Former President Donald Trump on Monday endorsed a primary challenger to Georgia’s Republican secretary of state, Brad Raffensperger, who refused Trump’s demands to “find” enough votes to overturn the state’s presidential election results.

“Wow, just heard the good news. One of our most outstanding congressmen, Jody Hice, has announced he is running for secretary of state in the great state of Georgia,” Trump said in a statement Monday.

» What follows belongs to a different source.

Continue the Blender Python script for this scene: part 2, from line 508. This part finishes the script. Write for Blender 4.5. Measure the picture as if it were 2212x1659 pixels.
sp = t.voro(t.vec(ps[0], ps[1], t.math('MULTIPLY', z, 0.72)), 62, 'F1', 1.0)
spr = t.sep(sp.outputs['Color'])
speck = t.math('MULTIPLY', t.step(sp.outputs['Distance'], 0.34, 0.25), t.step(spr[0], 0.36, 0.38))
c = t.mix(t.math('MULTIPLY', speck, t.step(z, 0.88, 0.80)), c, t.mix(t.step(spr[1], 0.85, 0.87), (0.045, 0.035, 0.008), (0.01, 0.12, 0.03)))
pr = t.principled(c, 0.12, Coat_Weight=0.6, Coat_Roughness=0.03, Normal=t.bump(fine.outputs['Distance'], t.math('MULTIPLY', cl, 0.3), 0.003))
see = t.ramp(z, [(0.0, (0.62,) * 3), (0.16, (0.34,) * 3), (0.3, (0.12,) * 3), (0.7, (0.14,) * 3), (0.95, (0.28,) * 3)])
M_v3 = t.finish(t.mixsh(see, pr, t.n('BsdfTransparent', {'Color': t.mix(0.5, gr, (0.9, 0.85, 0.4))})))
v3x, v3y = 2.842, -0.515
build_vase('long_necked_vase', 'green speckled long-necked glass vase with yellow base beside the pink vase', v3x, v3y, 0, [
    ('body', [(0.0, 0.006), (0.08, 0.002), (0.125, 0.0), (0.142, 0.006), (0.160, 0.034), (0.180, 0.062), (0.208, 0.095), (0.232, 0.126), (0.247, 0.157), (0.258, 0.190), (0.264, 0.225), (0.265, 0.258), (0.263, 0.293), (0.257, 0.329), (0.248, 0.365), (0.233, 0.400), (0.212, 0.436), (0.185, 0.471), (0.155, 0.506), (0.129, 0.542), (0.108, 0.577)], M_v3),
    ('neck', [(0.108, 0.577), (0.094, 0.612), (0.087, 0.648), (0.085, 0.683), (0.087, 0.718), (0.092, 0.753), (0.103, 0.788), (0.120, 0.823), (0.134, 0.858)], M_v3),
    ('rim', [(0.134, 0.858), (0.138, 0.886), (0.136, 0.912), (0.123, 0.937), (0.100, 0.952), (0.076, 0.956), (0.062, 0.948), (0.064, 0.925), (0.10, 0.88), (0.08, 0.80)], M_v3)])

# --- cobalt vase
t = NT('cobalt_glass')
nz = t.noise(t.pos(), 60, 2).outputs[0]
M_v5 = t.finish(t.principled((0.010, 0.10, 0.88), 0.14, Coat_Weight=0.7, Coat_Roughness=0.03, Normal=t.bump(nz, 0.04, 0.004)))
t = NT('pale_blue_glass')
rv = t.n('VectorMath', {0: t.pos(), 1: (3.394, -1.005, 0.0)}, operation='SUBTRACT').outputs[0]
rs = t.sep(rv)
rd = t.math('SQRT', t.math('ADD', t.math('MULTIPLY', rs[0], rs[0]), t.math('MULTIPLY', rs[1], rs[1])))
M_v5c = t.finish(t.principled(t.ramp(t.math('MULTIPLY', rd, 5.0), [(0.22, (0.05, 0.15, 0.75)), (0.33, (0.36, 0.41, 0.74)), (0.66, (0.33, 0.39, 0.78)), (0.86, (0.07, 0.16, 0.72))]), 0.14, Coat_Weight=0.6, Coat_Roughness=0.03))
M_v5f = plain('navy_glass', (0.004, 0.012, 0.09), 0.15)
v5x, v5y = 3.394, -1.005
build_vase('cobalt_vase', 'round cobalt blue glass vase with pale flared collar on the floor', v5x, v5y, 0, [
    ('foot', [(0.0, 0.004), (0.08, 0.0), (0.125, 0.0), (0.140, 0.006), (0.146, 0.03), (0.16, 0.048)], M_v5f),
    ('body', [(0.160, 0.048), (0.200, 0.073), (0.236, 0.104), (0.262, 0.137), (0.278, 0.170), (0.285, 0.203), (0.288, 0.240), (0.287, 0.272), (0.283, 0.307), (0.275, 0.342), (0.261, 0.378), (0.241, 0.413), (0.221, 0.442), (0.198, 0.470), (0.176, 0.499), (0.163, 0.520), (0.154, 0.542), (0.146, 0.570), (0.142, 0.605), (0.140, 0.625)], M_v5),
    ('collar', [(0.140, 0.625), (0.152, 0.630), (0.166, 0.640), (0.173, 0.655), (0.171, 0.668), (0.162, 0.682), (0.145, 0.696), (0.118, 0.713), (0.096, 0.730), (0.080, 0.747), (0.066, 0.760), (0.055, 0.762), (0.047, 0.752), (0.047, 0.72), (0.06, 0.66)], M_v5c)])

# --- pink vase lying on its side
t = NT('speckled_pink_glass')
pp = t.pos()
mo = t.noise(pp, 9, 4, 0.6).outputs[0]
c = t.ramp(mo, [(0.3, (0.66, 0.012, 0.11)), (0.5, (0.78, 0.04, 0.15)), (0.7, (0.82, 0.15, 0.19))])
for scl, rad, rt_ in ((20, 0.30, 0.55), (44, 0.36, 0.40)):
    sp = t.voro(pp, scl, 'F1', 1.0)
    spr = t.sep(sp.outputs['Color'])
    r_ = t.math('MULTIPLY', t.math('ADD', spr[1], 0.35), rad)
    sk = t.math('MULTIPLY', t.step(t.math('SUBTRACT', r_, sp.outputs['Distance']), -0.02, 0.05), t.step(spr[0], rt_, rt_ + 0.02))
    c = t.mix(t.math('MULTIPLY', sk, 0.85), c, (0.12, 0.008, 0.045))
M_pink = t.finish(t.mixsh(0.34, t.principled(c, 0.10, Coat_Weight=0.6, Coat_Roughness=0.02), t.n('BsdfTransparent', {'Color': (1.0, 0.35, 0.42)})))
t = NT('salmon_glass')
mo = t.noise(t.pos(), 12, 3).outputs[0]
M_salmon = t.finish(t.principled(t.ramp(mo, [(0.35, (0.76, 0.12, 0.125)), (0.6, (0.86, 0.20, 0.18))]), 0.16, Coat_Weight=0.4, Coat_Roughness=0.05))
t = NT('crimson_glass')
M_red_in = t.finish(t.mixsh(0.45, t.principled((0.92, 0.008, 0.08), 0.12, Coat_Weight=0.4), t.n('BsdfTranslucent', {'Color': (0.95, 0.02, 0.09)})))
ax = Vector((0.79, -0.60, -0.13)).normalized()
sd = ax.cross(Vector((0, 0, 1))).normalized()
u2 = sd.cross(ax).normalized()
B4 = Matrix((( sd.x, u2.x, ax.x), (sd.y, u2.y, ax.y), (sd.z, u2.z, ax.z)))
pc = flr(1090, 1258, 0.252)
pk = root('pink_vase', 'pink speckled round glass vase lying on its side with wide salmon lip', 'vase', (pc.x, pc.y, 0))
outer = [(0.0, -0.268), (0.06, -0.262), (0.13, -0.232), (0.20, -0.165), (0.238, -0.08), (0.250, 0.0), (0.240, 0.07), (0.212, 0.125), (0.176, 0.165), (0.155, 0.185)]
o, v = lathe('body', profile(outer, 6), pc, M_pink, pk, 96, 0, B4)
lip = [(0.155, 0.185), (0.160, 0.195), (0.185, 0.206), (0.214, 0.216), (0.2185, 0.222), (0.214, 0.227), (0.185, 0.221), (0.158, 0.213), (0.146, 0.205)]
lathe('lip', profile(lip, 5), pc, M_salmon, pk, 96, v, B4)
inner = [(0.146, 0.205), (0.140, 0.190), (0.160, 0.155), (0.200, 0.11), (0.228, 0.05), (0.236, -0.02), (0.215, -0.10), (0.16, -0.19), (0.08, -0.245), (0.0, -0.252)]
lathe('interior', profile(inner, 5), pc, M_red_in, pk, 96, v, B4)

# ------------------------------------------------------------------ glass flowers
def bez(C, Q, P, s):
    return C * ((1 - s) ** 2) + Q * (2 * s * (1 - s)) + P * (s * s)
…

“Unlike the current Georgia secretary of state, Jody leads out front with integrity,” Trump added.

Jan. 5, 202104:50

After the November election, Trump repeatedly clung to numerous conspiracy theories claiming that he’d won Georgia, not Joe Biden, who got about 12,000 more votes. Trump continued to blame Raffensperger and Gov. Brian Kemp, also a Republican, for the loss even as his various theories were debunked, with multiple recounts and audits confirming the outcome.

Trump, who had also lost court challenges over the results, called Raffensperger to urge him again to overturn the results in the days before the Jan. 6 electoral vote count.

“So look,” Trump told Raffensperger on the call. “All I want to do is this. I just want to find 11,780 votes, which is one more than we have. Because we won the state.”

“There’s no way I lost Georgia,” Trump said at another point during the call. “There’s no way. We won by hundreds of thousands of votes.”

The call is now being investigated by the secretary of state’s office and the Fulton County district attorney.

Trump’s endorsement came shortly after Hice — who had backed Trump’s claims there was widespread fraud in the election — announced his candidacy Monday morning.

“Free and fair elections are the foundation of our country,” the four-term congressman said in a statement to the Atlanta Journal-Constitution. “What Brad Raffensperger did was create cracks in the integrity of our elections, which I wholeheartedly believe individuals took advantage of in 2020.”

Hice objected to Georgia’s electoral vote being counted on Jan. 6, even after a mob of Trump supporters stormed the U.S. Capitol, delaying the vote count. In a since-deleted Instagram post on the morning of Jan. 6, Hice wrote, “This is our 1776 moment.”

A spokeswoman for Hice told the Journal-Constitution the next day that the post was “our way of highlighting the electoral objection,” and they removed it “when we realized it could be misconstrued as supporting those acting violently yesterday and storming the Capitol.”